I’m sorry if I’m sounding psycho, I’m just trying to be honest,” he ends that same track. To Flower, honesty alone is virtuous enough to exempt anything he could possibly say, and honesty is the house on which he builds his brand. Flower follows in the footsteps of rappers like Lil Uzi Vert, Trippie Redd, XXXTentacion, and especially the late Lil Peep in pairing trap with the angst and aesthetics of mid-‘00s pop-punk and emo. He has problems, which make him “real,” and which puts him at odds with “perfection“ and “beauty”—things he distrusts, resents, and envies.

The problem is we don’t really find out what his problems are. There’s no discernable underlying source to his anguish. Maybe he’s depressed, though nothing suggests that aside from the constant malaise. Maybe he’s a drug addict, though that’s unlikely given that he tries to make coffee sound like the most badass drug ever by calling it “muddy in my veins.” He doesn’t really tell us how he feels except in the context of his disagreements with people trying to hold him accountable, and his elusive feelings mostly exist as ammunition for his non-apologies.

I’ve got so much to give,” he repeats at the beginning of “love,” and by that time in Peer Pleasure, the line comes as a relief. So what does this guy have to give? “All this money to spend”—shoulda guessed. Flower, who lets clouds of smoke issue past his gold grills in promotional shots, is always talking about his money, his gold, his diamonds.
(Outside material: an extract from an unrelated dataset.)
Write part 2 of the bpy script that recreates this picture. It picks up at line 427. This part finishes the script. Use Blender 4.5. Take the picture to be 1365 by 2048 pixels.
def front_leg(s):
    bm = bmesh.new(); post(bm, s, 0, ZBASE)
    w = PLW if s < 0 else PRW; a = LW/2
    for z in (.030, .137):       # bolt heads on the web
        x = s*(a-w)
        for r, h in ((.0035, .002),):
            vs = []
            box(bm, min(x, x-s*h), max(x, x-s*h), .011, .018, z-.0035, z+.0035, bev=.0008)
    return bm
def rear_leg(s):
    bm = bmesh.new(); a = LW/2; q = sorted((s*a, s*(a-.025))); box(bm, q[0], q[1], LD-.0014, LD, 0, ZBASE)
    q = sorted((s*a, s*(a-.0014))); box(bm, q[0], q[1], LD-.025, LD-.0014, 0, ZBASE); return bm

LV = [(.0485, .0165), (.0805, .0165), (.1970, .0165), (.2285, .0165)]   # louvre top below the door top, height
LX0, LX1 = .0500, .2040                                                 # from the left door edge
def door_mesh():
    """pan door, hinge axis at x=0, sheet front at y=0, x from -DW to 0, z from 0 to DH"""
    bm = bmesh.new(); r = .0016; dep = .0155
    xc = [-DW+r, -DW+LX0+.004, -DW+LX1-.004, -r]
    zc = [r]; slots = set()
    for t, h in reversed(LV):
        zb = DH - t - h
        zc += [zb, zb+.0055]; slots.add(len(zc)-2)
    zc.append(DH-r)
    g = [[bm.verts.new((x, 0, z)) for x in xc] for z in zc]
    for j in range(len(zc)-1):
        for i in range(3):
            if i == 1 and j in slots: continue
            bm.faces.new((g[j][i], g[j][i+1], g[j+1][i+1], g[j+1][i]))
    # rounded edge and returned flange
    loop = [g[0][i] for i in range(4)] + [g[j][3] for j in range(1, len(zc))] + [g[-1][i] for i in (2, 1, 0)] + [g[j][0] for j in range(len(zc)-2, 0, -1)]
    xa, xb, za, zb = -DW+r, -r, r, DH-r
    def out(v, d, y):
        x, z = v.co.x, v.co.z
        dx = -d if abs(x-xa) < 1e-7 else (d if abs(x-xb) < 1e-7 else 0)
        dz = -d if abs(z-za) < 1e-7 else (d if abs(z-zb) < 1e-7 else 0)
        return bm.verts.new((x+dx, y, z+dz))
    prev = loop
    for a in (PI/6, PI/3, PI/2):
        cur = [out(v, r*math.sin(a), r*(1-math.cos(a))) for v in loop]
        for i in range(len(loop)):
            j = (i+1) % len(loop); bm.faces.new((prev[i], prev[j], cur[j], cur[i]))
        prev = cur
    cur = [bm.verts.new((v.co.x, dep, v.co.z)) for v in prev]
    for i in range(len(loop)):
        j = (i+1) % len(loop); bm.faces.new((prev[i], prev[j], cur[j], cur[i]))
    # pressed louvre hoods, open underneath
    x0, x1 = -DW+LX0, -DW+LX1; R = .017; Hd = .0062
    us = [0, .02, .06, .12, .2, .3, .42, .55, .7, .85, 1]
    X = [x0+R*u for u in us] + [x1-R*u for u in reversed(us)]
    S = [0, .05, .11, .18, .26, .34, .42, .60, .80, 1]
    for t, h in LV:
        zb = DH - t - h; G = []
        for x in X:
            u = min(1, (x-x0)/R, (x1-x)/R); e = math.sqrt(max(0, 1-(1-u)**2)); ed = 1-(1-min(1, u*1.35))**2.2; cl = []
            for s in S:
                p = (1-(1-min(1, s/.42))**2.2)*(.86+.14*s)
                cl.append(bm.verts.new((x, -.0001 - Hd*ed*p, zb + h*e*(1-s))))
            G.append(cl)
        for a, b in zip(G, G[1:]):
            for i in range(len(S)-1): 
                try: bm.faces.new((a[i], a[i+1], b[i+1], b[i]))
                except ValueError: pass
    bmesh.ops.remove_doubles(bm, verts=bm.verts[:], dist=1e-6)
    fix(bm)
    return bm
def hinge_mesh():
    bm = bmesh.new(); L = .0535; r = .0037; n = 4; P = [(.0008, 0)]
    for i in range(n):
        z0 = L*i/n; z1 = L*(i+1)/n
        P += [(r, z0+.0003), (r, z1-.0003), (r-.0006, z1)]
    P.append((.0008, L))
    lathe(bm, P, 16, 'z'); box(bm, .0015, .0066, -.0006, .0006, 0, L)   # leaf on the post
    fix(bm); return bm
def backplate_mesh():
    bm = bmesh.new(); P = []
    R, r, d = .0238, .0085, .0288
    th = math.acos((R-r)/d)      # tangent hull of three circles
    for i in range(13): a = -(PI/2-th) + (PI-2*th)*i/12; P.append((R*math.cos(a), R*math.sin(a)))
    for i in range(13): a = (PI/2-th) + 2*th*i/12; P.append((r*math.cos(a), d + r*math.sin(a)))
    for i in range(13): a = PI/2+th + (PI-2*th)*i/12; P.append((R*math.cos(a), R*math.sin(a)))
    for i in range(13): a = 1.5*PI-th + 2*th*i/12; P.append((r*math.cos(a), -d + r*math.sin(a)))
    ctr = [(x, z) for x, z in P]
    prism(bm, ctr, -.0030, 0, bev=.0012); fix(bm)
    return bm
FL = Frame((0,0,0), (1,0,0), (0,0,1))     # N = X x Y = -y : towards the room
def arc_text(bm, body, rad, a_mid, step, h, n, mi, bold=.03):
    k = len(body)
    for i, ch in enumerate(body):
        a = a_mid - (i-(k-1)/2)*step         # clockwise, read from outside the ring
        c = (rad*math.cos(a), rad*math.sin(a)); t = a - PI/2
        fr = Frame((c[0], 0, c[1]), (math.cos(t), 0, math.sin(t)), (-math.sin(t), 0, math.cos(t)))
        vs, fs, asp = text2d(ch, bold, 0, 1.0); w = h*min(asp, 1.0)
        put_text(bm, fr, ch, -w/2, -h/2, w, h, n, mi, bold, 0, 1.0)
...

This gives him both rap swagger and something to essentially bribe girls with so they’ll stick around and listen to him lash out.

Flower, who’s described himself as a mix of Deepak Chopra and Lil Pump, talks a lot in interviews about meditation. This seems odd given that five minutes of introspection should be enough for the dude to figure out the source of his problems. He has nothing to offer (except money), but his emotional hunger is ravenous. To be his girlfriend is to be a martyr; “you’re my favorite exit,” he sings to one.

I hate the things that I can’t change,” he sings on “Space.” We hardly believe that. He treats his shittiness as something inseparable from himself, an essential part of his personality, something you have to either take or leave, and of course he thinks that makes him noble. He’s like Peter Lorre in M, wheedling about his superiority to the other criminals because… these feelings! I just can’t control them! “I never learn,” he sings on “empty.” It’s just as well. If he did, what would he write about?